NGOs áre often registered under Societies Registration Act 1860 or under a state amendment thereof or Indian Trust Act, 1882, or the Religious and Charitable Institution Registration Act, 1920, all of them a colonial legacy. And a vast range of players could be accommodated within that, from think tanks to CAPART, to RSS led largest non-governmental education network and till recently even Board of Control for Cricket in India (BCCI).

While some estimates suggest that there’s at least one NGO per each of 6,00,000 villages in India, another study done some years ago, estimated roughly 30,000 organisations working on what is termed as ‘development’ work.

Two final points: one, unlike the notion of civil society, which mainly came up as a middle class institution in Western democracies, this notion has seen diverse experiments and varied roles in India, middle class activism gaining traction as part of it has happened only in recent years.

Second, these notions have intermingled with each other, challenged each other and have also politicised each other in the very process. One stream of the same has led to formalisation of legal activism and the language of rights, getting a formal sanction under the previous UPA regime, through a series of rights-based acts the drafting of which was done by National Advisory Council, a formal body of activists headed by the Congress Party chief and by implication giving legitimacy to the social democratic character of Indian state.

The legacy is on a head-on-collision with an increasingly illiberal state, as witnessed by recent events of government crackdown, something that had begun under previous regime though.
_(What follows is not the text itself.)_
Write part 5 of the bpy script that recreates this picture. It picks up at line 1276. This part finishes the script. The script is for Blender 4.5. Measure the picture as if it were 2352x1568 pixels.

The other stream is staring back at its role of service provider, especially with the dangling carrot of CSR money in the face of withdrawal of traditional donors like DFID and EU.

A third stream is experimenting, haltingly, very often in óne step forward, two steps backward’ mode but directly engaging in political arena as witnessed by the rise of Aam Admi Party, an amalgam of middle class activism, people’s movements from the ground and traditional NGO activism.